Konsekuensi yang disebabkan dari pilihan Kakak adalah pencapaian materiil darinya tampak lambat, dengan langkah-langkah yang tampak terlalu hati-hati, terlalu idealis, dan keras kepala di mata sebagian orang. Tetapi ini adalah konsekuensi yang disadari betul, tanpa motif sok populis. Bagi Kakak ini adalah pilihan yang membahagiakan. Hal yang membuat sedih adalah jika maksud ini disalahpahami atau bahkan diremehkan dengan pemberian solusi sepihak yang sebetulnya sama sekali tidak relevan dengan kenyataan hidup yang Kakak alami. Bagi Kakak ini bukanlah pengorbanan atau sikap heroik, melainkan peran yang ia sadari perlu ia mainkan, sebab tidak ada orang lain yang dapat ia tunjuk atau seret untuk menggantikan peran tersebut. Satu-satunya keinginan adalah menunjukkan konsistensi dan sikap konsekuen pada adik-adiknya. Menunjukkan bahwa, despite anything, kita tetap dapat hidup bahagia, selama hidup kita ditujukan pada hal-hal yang abadi: ilmu, integritas, dan cinta kasih.

Bapak, Ibu, Adik-adik, dan saya tidak pernah menyatakan cinta kasih dengan kata-kata. Kami berbicara mengenai visi yang sama dan tertawa bersama, kami saling mengerti dengan pandang mata. Begitulah saya dan Adik menutup pembicaraan, dengan tawa dan mata.

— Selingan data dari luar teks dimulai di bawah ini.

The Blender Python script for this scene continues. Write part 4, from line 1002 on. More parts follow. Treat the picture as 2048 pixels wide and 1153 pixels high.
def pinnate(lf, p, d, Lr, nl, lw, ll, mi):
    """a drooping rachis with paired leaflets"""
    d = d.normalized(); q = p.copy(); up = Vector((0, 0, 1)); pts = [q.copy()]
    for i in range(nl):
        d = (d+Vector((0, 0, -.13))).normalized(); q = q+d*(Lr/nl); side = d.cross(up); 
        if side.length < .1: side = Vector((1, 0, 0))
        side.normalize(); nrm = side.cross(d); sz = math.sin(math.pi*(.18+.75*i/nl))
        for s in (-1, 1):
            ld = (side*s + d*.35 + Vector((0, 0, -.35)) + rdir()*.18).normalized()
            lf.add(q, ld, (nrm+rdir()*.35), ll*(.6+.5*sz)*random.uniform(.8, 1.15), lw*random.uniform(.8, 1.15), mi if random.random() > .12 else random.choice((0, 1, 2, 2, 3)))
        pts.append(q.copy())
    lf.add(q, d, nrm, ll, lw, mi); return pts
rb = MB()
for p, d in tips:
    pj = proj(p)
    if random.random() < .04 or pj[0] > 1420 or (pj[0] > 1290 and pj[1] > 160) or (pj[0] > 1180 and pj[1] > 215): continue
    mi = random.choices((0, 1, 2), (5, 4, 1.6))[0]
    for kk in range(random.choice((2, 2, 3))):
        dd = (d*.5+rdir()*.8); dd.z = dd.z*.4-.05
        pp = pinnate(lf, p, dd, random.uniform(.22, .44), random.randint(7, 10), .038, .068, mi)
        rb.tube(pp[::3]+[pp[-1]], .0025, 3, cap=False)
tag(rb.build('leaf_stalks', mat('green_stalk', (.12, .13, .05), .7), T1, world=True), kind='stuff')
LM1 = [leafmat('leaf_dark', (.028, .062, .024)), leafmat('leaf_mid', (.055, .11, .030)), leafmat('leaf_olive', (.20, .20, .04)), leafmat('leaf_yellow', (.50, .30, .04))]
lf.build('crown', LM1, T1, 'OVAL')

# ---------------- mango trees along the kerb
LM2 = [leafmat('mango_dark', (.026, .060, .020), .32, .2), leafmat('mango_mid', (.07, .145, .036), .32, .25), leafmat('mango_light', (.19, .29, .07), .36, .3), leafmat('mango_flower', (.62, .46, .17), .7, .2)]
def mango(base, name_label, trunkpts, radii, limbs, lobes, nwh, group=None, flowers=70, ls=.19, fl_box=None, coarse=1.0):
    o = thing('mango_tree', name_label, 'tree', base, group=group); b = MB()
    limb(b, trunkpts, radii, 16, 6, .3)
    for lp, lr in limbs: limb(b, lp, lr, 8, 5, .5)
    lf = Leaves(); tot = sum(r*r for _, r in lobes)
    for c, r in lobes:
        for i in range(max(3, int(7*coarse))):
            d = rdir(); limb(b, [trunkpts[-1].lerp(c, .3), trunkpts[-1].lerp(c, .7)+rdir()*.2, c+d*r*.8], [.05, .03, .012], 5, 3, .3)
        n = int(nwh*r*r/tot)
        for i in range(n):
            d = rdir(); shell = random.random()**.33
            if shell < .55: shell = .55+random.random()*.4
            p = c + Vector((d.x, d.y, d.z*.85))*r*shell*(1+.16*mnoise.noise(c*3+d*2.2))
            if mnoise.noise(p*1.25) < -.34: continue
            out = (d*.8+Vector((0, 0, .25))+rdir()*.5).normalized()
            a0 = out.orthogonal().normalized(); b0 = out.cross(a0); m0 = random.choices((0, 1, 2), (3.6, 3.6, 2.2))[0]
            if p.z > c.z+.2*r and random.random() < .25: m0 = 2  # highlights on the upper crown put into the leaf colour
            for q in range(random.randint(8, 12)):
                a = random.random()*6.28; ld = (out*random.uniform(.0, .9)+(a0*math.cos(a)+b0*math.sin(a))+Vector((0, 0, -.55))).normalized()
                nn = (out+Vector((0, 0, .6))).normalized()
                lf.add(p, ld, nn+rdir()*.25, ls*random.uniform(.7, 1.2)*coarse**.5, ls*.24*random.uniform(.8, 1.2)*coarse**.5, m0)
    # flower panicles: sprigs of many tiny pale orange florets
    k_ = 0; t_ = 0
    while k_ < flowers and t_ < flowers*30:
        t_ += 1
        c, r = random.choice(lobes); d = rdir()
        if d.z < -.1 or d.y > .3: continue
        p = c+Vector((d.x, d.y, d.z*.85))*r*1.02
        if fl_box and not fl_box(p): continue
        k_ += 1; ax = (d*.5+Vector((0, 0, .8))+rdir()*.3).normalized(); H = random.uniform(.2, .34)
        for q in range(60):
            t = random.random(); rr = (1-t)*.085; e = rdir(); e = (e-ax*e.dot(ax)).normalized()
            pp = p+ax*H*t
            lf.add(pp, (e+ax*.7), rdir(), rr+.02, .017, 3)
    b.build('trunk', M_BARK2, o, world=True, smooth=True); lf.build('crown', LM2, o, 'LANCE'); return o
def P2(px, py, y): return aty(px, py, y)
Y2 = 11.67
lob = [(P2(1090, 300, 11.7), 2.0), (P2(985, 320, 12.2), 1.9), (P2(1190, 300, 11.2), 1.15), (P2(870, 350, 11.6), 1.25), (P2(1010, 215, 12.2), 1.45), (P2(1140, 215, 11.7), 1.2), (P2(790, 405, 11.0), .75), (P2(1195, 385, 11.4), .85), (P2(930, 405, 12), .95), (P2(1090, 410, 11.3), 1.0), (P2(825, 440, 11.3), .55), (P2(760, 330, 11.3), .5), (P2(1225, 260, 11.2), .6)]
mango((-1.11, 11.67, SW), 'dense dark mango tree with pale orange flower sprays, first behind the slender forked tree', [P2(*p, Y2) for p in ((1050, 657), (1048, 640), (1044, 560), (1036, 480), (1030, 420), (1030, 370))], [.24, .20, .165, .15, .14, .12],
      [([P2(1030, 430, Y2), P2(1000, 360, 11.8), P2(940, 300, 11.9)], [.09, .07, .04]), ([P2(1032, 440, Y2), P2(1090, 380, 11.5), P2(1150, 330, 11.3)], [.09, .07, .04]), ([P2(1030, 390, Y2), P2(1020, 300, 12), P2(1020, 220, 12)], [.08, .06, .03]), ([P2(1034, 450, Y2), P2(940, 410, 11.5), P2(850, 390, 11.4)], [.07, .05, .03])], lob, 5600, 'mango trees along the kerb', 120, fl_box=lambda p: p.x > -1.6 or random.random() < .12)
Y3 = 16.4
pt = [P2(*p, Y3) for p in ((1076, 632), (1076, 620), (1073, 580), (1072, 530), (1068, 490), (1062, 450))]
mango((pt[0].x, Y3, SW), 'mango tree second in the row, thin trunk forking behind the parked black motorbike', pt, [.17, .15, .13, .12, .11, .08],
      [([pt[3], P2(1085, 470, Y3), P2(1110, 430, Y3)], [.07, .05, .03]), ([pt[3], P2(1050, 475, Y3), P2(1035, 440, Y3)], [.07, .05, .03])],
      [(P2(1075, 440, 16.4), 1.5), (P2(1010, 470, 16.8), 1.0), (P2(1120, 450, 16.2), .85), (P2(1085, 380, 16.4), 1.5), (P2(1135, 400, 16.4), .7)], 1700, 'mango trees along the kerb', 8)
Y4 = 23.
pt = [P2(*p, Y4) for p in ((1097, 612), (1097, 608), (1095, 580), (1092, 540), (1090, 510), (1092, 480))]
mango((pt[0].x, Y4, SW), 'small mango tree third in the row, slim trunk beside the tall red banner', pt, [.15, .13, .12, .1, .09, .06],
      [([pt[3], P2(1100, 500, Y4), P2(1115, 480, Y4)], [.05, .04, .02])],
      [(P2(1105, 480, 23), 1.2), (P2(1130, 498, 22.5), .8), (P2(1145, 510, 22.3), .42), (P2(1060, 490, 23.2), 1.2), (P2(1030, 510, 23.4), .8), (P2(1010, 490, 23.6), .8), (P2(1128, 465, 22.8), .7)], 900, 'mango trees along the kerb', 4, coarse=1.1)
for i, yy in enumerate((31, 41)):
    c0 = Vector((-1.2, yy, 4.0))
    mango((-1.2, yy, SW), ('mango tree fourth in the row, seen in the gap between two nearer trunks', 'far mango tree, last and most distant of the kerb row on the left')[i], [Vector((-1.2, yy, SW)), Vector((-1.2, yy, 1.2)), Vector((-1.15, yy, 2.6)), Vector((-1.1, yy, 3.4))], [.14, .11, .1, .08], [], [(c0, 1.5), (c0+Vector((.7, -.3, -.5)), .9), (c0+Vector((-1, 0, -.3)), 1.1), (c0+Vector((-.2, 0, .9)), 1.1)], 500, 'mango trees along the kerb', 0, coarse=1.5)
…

Tuhan selalu memiliki rencana atas segalanya. Tetapi adalah pilihan kita untuk menentukan, bilamana menjalankan rencana dengan tangan sendiri, atau menemukan tangan orang lain yang menjalankannya untuk kita. Ketika saya belum mampu berjalan sendiri, rencana Tuhan datang kepada saya lewat Bapak dan Ibu. Meski orang melihat itu pencapaian saya, dibaliknya selalu ada konsekuensi yang mesti ditanggung orangtua, mungkin dengan begitu susah payah, demi memberikan kesempatan untuk saya mencapai sesuatu. Oleh karenanya saya selalu berusaha agar apa yang ingin saya capai ini betul-betul atas sesuatu yang berarti dan bermanfaat--sebab saya menghargai kerja keras orangtua saya. 

Menjadi Kakak atau pun tidak, saya pikir setiap orang memiliki peran untuk menerima dan memberikan kesempatan dari dan kepada orang lain. Tidak ada yang salah dengan penerimaan dan pemberian, pun dengan keinginan berusaha atau penyerahan diri kepada Tuhan. Yang kurang wajar adalah jika kita bersikap tidak konsisten demi menghindari konsekuensi, atau malu membuka mata terhadap kenyataan jika hal tersebut tidak menguntungkan atau mendukung pemikiran awal kita. Saya belajar bahwa masalah hanya akan melukai lebih banyak pihak jika dihindari. Saya mungkin aman, tetapi orang lain bisa jadi terbebani; bagi saya hal tersebut tak sampai hati dilakukan.

Begitu pula mengenai rencana Tuhan: kita barangkali berpikir sesuatu terjadi secara tiba-tiba ketika kita menginginkan sesuatu dan itulah yang menjadi berkah bagi kita, tanpa menyadari bahwa mungkin ada pihak-pihak yang telah berusaha, atau bahkan berkorban demi memenuhi hal tersebut. Bisa jadi pula itu adalah hasil dari usaha kita sendiri, yang tidak kita sadari. Rencana Tuhan berjalan melalui tangan-tangan yang nyata di dunia.

Kemarin pula saya berbincang dengan Ibu dari seorang teman yang sudah lama tidak saya temui. Kami saling bercerita. "Tidak apa," ucap beliau, "..berusaha memang wajar, semua membutuhkan proses, setahap demi setahap, perlahan-lahan. Masa ini memang memungkinkan orang mudah untuk menuntut, atau melewatkan pemikiran-pemikiran yang seharusnya dilalui. Tetapi, proses memang biasanya tidak mudah, apalagi cepat, mengingat pijakan awal setiap orang berbeda-beda. Ini yang perlu disadari, dipahami, dan disyukuri." 

Beliau adalah satu dari sedikit orang yang sering mengucap hal sama pada saya: orangtua, atasan, sahabat. Bertemu dengan orang-orang seperti beliau membuat saya bersemangat; sebuah kehangatan yang tidak terduga.

Rencana Tuhan, selalu menyertai orang-orang yang tidak putus berusaha dengan penuh pertimbangan; sebab sesungguhnya pertimbangan juga adalah sebuah doa.